Тем временем летом 1978 года стало известно, что «Лейся, песня» будет участвовать в очередном фестивале советской песни в Сочи, который намечался на середину сентября. В ансамбле это известие было встречено с большим воодушевлением: музыканты знали свои возможности и были уверены в том, что сумеют завоевать на конкурсе самое высокое место. Как вдруг оказалось, что особых талантов для этого как раз и не требуется, а нужно совсем другое. Что именно? Вот как об этом вспоминает сам М. Шуфутинский:
«Незадолго до отъезда на фестиваль меня посещает дирижер Москонцерта Сергей Мелик, и у нас происходит приватный разговор:
– Послушай, Миша, ты вообще хочешь занять на конкурсе первое место?
– Конечно, хочу.
– У вас очень сильная группа, но, понимаешь, этого мало.
Я, кажется, догадываюсь, куда он клонит, но молчу.
– Надо подмазать.
– И сколько надо подмазать?
– Три тысячи рублей, – не моргнув глазом, отвечает он. – Первая премия конкурса – три тысячи, вот с ними и нужно расстаться. А я их там в жюри распределю. Жюри присудит вам первую премию.
– Я подумаю.
– И при этом первое место вы все-таки должны заработать. Но чтобы получить его, надо дать деньги. Понятно?
Чего ж тут непонятного. Я посоветовался с ребятами, объяснил, в чем суть дела. Тогда было в порядке вещей спрашивать мнение коллектива. Сегодня я бы не спрашивал, а сделал бы так, как считаю нужным. «О’ кей, – сказали ребята, – мы согласны».

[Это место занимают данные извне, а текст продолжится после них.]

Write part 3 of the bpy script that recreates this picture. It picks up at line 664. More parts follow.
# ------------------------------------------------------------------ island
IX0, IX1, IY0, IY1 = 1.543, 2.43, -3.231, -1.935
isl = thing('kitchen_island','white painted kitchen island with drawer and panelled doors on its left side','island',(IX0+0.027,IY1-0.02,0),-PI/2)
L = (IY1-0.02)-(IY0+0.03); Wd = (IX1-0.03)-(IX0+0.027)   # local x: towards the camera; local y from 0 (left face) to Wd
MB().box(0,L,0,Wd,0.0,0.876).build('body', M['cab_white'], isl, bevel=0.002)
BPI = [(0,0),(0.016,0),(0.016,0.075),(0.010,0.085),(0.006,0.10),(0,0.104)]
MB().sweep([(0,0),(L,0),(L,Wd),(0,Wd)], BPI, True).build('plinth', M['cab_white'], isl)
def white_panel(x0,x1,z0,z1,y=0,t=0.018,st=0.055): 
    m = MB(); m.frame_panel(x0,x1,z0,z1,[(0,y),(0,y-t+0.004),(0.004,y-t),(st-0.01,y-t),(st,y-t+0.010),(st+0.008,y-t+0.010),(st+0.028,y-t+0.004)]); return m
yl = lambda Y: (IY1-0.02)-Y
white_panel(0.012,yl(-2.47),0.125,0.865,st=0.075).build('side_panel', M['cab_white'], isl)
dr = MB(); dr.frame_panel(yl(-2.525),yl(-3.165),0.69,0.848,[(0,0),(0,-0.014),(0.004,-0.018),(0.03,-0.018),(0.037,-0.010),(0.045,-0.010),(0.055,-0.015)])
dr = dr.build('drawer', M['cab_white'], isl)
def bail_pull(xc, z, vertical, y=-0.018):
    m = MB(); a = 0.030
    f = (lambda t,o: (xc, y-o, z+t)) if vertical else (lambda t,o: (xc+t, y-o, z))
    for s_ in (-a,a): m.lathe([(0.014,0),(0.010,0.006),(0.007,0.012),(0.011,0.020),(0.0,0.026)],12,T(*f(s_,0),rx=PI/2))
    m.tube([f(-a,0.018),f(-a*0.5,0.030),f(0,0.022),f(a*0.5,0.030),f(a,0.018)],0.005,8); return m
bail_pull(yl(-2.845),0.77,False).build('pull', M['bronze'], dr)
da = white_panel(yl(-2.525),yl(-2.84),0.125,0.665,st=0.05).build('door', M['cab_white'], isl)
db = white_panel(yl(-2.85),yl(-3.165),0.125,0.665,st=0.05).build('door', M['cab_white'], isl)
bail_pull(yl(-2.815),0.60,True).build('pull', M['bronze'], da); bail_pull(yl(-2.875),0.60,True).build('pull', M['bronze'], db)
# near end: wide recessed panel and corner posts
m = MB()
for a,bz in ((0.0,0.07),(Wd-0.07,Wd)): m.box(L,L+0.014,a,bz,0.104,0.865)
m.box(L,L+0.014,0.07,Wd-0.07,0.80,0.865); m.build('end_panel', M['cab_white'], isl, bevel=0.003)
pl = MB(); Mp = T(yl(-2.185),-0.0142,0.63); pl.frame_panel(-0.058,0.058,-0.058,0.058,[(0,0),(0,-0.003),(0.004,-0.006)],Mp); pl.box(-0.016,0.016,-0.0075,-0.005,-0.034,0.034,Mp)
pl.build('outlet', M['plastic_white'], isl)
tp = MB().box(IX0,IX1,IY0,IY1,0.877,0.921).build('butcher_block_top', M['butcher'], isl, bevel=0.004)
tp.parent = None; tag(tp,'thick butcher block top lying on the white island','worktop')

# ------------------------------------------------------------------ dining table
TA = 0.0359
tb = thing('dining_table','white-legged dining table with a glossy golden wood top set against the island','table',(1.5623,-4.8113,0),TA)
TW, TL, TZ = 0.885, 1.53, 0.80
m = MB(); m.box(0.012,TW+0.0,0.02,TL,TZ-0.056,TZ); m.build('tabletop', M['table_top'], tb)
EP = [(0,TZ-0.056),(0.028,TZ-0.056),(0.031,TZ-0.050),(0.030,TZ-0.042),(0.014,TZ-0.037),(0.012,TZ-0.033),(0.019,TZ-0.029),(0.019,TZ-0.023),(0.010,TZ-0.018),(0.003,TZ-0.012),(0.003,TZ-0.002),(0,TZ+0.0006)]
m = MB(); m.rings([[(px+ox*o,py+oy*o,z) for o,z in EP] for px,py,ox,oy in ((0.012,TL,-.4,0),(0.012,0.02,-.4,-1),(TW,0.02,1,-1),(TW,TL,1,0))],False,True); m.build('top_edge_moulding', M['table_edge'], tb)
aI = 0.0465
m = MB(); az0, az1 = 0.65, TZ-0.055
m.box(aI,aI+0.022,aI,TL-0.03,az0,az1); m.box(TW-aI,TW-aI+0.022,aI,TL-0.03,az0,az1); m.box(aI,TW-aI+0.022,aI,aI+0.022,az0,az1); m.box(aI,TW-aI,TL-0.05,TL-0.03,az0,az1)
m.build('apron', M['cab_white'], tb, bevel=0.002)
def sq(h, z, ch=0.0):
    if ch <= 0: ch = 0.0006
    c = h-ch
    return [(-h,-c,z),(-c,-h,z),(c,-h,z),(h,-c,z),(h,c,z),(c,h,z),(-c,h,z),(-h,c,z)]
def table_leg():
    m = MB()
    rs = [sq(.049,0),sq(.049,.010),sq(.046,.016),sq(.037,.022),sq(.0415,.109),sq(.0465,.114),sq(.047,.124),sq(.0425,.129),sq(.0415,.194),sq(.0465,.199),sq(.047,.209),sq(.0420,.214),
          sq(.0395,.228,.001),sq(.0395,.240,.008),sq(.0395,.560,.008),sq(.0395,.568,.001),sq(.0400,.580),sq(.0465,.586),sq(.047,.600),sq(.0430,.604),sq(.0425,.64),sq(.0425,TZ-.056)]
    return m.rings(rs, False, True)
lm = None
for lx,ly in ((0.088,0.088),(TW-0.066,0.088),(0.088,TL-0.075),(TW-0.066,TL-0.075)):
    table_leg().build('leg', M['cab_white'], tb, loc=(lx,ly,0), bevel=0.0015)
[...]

И зачастил Сережа Мелик к нам на репетиции. Помогал режиссировать, хотя мы в его советах особо не нуждались. Он как бы опекал нас и при случае говорил мне, оправдывая свое присутствие: «Ну как я могу прийти в жюри и просто дать деньги. А они мне заявят: „Сережа, это же плохой, слабый коллектив, а нам нужен хороший“.